Replying very recently to criticism of his championing the armed racist mob and the expulsion and terrorism suffered by the Strojan family, Zizek - typically - blames "the working class" for his own bourgeois racism (anti-racism is anti-working class since "capital is multicultural and tolerant"), simultaneously displaces his own white supremacism onto other members of the "liberal intelligensia" who at the same time serve as the "hypocritical" foils for his admirably "honest" venting of racist myth and malice and cynical promotion of neo-Nazi phantasmagoria, and reiterates his insistence that the Strojans were the aggressors and the villagers who terrorised them and drove them from their home just defending themselves:
When they say “lie lie lie”, I tried to do something, not to protect or justify them, but I tried to do something which one always has to do, I tried to imagine to put myself into the skin of those local people there. Were they anti-immigrants, yes, but, here comes the but, which is not from the right wing media, but I was lucky that the baby sitter whom I hire to take care of my small monster son and with whom I have good relations much more than just paying her, she also worked a long time as a social worker precisely with those gypsies, Roma. Incidentally they themselves slightly prefer to be called Gypsies so fuck you when you tell me this use the term is wrong - it’s the same as you know 'African-Americans' no? But – at least some of them. But what they she told me of course don’t idealize them. At a certain level it is of course true. They are living there in the camp which has no legal status, their main income is trading stolen cars, they definitely do steal from the fields around and so on and so on, so….
It’s nice to defend the Roma when they are far away….if you are so tolerant with them, you can have them there [near some swank villas Zizek claims someone proposed relocating the Strojans to] You can imagine how immediately no one even wanted to talk - he serious problem here is the following one. This is the limit of multicult - this is the limit of this liberal multiculturalism which what I wanted to draw attention to is and that’s the tragedy of multiculturalism, how the whole space is constructed with a clear class dimension. It’s always upper middle class or at least middle class [it’s not clear whether he is identifying the Strojans as upper middle or middle class] who is blaming the poor redneck ordinary guys for being racists to enjoy their privilege – nobody, the moment I mention this class aspect which is clearly here, I become a protofascist right winger or whatever or whatever. No. I mean again the problem when we fight racism is the same as the Israeli settlers [whom he has earlier in the talk portrayed as mostly Eastern European immigrants, poor victims being used by the State], you know, see the whole picture, identify the real culprits; Don’t focus on the poor confused guys there whom I understand. It’s so easy for an upper class liberal living in the rich part, not to see, I’m not saying; I repeat it for the third time;, I’m not saying they are not right. I’m not saying they are not guilty also in a way. But imagine a typical modest guy from that village. His son comes often beaten. Not too often, but there is this fear, occasional fights with Roma children, things are stolen from the field, and so on and so on, there even was a murder in that gypsy settlement, and what was offered to these people? Nothing, just culpabilising them.

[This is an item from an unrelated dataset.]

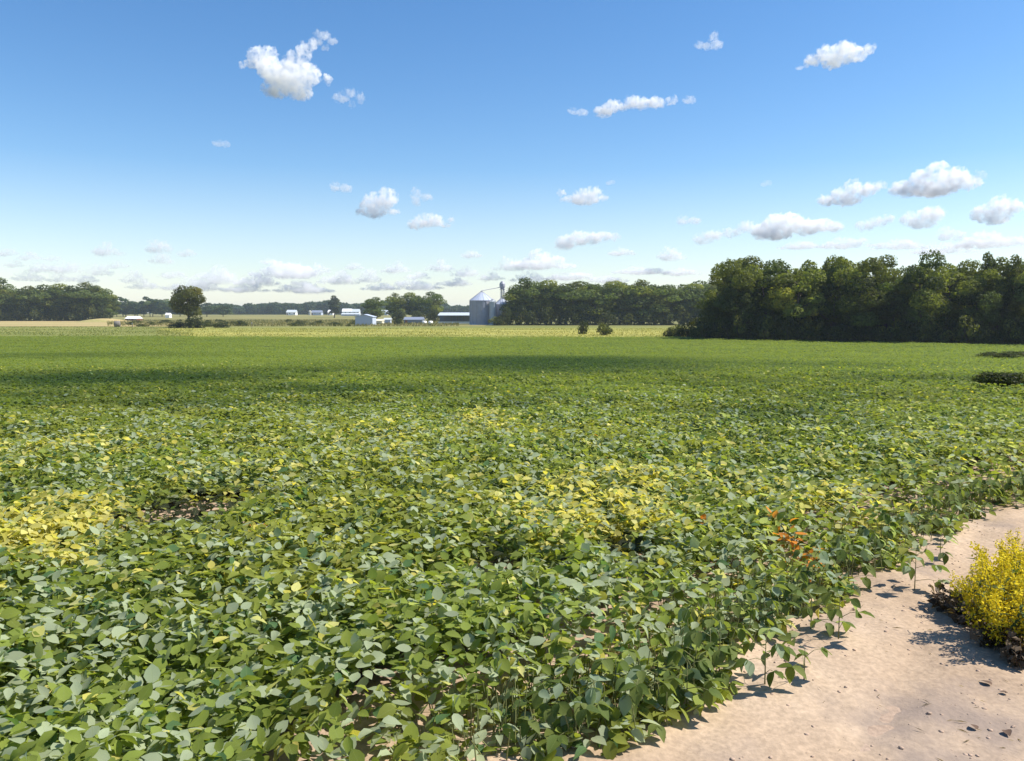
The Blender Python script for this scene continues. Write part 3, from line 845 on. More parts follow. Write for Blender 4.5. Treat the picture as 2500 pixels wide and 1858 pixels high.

You really have to listen to get how vile he is, the venomous spitting out "fuck you" and the oozy sneering of his expertise in "what they all really like" (Oh, at least some of them!). The fans are a little quiet through this but finally undisturbed, ready to accept the narrative of true Slovenes defending themselves with virtuous bold violence against the evil depraved violent foreigners, who may have been born and raised in Slovenia, and be Slovene citizens, but for Zizek remain "immigrants" due presumably to bloodlines alien to this Slovene soil. Ready to accept the "liberal intelligensia" - those like Zizek and his Lib Dem party who carried out the administrative ethnic cleansing targeting Roma and Muslims and continued to fight for years against survivors' restitution and reparations claims - as the fiendish sponsors of alien Roma threats to "ordinary" "local people", and to accept anti-racism as nothing but the liberals' hypocriticial conspiracy against the people of the nation.